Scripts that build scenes
|---|

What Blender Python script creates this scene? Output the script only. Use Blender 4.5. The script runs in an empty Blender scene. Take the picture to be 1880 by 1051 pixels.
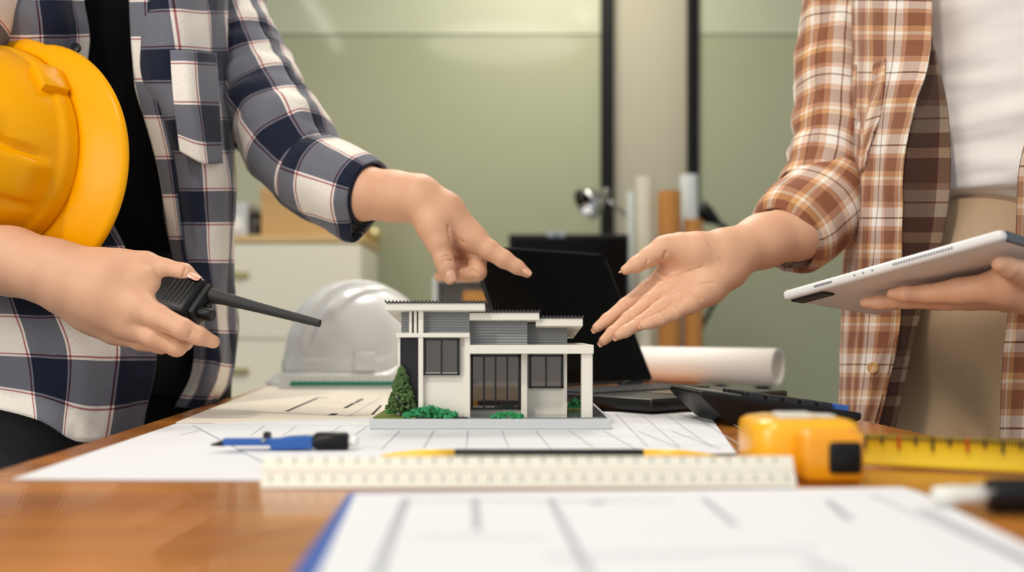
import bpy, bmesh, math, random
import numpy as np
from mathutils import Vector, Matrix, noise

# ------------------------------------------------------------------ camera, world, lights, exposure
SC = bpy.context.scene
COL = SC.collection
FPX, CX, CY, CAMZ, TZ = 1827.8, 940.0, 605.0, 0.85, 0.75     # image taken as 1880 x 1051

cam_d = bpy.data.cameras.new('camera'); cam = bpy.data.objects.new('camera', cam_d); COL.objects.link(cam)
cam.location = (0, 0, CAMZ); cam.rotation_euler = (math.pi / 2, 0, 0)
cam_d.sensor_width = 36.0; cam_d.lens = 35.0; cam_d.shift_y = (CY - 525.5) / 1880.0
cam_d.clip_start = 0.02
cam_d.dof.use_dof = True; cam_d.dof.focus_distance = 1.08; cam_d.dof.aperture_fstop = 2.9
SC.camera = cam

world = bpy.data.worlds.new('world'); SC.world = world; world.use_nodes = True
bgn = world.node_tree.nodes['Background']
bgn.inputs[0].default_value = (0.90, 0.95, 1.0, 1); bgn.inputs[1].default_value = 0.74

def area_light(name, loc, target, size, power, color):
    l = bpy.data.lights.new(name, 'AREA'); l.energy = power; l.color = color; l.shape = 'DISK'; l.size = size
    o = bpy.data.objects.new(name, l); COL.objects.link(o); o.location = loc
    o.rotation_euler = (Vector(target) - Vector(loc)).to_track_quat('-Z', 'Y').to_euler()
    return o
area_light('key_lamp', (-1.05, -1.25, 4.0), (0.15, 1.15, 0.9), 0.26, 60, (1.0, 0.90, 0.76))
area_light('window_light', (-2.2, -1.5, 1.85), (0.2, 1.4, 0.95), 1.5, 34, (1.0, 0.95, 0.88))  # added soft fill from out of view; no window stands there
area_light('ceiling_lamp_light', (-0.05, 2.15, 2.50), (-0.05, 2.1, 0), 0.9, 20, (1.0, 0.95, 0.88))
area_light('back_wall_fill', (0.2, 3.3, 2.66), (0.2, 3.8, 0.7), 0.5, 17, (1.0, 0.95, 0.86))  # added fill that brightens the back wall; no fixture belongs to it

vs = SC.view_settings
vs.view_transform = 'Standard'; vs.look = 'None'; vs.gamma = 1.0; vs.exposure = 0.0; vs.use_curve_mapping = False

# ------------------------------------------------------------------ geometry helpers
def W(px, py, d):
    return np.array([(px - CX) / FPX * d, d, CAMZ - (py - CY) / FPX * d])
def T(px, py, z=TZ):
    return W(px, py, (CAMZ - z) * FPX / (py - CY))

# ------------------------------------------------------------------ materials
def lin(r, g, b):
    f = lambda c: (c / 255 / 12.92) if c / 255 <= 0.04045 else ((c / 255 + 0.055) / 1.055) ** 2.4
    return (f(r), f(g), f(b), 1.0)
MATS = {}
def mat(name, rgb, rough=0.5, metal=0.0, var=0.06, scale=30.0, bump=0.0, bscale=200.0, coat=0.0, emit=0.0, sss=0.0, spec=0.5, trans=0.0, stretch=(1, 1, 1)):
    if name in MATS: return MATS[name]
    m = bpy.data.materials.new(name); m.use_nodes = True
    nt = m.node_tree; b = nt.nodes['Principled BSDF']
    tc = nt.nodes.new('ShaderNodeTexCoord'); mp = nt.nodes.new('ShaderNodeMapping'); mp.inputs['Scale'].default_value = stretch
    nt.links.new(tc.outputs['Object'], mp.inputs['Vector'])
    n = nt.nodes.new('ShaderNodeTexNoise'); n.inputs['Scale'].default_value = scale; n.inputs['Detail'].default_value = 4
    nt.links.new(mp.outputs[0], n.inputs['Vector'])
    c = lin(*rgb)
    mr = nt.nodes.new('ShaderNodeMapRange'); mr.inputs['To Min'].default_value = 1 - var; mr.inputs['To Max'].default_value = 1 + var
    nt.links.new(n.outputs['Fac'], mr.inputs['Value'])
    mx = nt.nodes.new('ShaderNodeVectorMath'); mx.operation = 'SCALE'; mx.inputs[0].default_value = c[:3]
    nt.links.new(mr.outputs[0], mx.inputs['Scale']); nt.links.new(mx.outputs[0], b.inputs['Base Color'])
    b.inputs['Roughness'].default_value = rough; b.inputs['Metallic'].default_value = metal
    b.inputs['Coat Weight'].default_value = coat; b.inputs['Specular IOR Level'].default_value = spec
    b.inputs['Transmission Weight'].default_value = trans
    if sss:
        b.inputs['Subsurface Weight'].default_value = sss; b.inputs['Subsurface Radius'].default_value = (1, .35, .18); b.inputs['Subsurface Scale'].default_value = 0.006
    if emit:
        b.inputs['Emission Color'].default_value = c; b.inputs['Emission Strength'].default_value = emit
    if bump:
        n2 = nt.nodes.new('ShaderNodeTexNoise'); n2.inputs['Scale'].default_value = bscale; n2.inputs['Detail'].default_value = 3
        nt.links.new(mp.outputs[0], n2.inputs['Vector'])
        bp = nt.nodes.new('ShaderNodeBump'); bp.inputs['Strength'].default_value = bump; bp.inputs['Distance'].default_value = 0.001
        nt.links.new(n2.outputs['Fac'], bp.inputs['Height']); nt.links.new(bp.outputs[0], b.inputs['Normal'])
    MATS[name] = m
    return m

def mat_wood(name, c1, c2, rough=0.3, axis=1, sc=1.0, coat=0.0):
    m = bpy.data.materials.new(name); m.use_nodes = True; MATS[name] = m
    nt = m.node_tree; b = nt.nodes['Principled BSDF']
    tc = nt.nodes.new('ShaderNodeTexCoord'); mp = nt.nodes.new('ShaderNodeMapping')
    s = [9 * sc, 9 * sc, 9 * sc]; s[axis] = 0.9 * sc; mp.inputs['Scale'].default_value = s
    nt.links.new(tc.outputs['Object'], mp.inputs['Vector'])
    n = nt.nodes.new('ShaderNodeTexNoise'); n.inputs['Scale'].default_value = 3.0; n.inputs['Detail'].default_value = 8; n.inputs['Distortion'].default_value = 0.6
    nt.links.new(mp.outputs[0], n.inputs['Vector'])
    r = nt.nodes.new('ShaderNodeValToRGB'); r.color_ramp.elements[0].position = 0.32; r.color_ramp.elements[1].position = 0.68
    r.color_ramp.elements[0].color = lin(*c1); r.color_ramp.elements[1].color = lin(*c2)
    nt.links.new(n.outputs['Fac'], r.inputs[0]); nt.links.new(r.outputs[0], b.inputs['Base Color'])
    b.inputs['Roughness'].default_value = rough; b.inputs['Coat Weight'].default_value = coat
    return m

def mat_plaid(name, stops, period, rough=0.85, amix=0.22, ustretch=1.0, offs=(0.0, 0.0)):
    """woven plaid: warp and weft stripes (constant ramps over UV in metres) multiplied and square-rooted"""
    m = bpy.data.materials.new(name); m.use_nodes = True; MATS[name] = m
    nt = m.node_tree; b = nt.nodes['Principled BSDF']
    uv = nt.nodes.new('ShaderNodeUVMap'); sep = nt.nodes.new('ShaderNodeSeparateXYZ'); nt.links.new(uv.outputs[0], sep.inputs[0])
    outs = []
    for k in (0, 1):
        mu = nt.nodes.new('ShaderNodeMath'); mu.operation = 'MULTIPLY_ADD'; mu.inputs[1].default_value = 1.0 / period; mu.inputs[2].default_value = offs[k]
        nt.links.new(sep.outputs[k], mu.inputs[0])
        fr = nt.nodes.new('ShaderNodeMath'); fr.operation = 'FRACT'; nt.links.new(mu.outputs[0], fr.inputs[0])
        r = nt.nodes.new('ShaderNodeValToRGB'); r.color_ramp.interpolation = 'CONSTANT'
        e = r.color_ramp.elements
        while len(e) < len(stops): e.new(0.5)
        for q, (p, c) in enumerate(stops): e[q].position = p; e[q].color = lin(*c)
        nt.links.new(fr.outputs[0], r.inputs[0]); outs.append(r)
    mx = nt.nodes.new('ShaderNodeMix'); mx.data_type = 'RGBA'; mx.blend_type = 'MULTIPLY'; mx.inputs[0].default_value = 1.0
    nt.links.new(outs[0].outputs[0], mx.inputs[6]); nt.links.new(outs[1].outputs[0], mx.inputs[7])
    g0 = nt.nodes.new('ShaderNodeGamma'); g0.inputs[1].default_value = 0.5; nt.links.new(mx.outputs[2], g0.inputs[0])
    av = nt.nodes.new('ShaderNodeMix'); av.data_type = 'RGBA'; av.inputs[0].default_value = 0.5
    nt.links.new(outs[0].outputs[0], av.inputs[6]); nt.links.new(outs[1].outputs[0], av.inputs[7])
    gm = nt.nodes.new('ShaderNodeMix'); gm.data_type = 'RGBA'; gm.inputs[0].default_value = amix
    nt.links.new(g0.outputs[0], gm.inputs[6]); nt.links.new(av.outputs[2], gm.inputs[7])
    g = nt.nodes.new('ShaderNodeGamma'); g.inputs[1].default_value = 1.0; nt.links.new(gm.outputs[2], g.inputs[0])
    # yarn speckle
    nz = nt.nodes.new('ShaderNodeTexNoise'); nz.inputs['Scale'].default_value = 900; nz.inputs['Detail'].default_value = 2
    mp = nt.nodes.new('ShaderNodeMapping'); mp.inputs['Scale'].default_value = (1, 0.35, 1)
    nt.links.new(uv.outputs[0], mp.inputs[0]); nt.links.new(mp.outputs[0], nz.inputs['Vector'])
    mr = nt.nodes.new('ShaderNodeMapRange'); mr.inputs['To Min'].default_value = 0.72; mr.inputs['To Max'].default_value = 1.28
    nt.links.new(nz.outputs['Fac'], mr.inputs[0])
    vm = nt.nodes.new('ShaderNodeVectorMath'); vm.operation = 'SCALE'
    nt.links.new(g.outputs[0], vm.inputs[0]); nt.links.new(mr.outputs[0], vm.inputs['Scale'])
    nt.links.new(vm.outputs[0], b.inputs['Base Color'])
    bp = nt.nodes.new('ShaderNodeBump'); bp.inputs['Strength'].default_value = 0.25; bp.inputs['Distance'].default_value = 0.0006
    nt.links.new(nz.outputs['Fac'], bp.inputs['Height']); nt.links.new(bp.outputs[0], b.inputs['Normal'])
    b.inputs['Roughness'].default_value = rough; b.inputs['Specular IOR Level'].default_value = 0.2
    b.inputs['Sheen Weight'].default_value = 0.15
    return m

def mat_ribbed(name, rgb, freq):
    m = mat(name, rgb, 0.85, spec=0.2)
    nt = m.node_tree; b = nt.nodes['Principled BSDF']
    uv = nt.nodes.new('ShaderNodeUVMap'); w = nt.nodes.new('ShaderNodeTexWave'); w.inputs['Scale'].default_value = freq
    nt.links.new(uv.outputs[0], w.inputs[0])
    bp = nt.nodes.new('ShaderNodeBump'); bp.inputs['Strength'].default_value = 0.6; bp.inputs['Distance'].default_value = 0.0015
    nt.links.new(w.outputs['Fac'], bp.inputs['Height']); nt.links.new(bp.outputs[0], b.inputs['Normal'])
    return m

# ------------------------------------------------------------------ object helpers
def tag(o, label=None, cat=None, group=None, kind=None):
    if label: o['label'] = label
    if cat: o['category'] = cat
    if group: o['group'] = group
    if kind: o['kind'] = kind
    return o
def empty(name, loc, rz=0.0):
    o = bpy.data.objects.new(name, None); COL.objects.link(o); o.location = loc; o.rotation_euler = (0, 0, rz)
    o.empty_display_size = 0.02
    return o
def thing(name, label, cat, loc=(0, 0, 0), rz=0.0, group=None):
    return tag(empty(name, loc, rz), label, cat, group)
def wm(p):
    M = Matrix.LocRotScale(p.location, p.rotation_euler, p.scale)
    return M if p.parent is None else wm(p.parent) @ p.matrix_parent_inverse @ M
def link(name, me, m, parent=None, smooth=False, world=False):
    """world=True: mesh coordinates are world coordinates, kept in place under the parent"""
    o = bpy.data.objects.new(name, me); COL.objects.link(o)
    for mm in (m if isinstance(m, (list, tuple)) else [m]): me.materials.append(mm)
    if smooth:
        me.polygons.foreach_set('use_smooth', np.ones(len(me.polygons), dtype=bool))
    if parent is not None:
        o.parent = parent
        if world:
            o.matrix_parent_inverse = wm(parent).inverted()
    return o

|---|

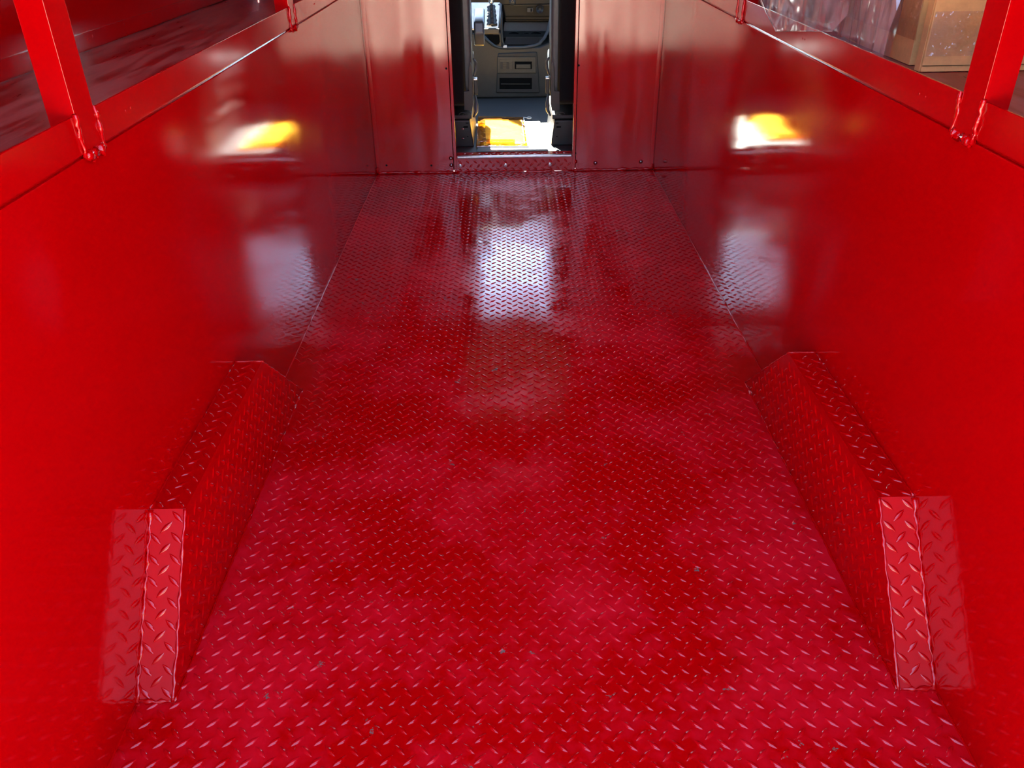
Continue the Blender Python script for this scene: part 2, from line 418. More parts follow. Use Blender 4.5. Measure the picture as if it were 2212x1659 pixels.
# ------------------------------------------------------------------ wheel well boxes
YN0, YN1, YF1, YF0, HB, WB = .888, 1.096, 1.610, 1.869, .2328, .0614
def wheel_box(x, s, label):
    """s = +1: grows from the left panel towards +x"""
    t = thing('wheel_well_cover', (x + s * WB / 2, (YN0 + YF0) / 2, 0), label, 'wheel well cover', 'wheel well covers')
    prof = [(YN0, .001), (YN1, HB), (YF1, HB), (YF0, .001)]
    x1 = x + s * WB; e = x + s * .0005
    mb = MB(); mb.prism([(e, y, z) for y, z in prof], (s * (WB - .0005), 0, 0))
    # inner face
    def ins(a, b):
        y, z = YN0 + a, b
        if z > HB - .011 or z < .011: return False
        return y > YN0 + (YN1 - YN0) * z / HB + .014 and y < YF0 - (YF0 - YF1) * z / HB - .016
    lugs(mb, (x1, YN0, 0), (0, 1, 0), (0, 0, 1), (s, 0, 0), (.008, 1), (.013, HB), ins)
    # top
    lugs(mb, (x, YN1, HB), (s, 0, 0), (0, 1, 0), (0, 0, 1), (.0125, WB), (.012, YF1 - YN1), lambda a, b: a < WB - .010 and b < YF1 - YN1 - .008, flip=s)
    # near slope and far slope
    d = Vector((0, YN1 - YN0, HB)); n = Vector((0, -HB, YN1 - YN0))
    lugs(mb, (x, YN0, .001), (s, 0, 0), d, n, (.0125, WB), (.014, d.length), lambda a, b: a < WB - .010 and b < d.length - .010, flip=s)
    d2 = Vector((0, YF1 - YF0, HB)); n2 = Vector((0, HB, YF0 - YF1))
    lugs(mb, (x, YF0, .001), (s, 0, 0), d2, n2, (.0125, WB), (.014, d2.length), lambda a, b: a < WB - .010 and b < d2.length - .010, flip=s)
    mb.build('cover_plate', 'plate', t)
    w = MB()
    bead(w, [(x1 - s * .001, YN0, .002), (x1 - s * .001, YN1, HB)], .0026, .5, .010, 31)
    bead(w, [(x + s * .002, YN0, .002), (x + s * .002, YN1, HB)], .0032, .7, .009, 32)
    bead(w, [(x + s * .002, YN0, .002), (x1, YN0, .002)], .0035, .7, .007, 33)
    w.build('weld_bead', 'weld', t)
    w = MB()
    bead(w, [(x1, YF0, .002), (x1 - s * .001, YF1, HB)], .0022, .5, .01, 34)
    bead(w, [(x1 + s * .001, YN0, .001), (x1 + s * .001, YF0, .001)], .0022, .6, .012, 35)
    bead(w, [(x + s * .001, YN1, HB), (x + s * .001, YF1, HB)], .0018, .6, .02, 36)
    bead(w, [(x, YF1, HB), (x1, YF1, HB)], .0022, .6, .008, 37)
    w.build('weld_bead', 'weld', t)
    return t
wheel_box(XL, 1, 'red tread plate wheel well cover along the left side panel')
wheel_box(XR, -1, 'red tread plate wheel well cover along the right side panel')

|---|

> What is asked
Write out again exactly the lines above from the one with "What Blender Python" through the one with "FPX, CX, CY, CAMZ, TZ", adding no other lines and no pictures.

> The answer
What Blender Python script creates this scene? Output the script only. Use Blender 4.5. The script runs in an empty Blender scene. Take the picture to be 1880 by 1051 pixels.
import bpy, bmesh, math, random
import numpy as np
from mathutils import Vector, Matrix, noise

# ------------------------------------------------------------------ camera, world, lights, exposure
SC = bpy.context.scene
COL = SC.collection
FPX, CX, CY, CAMZ, TZ = 1827.8, 940.0, 605.0, 0.85, 0.75     # image taken as 1880 x 1051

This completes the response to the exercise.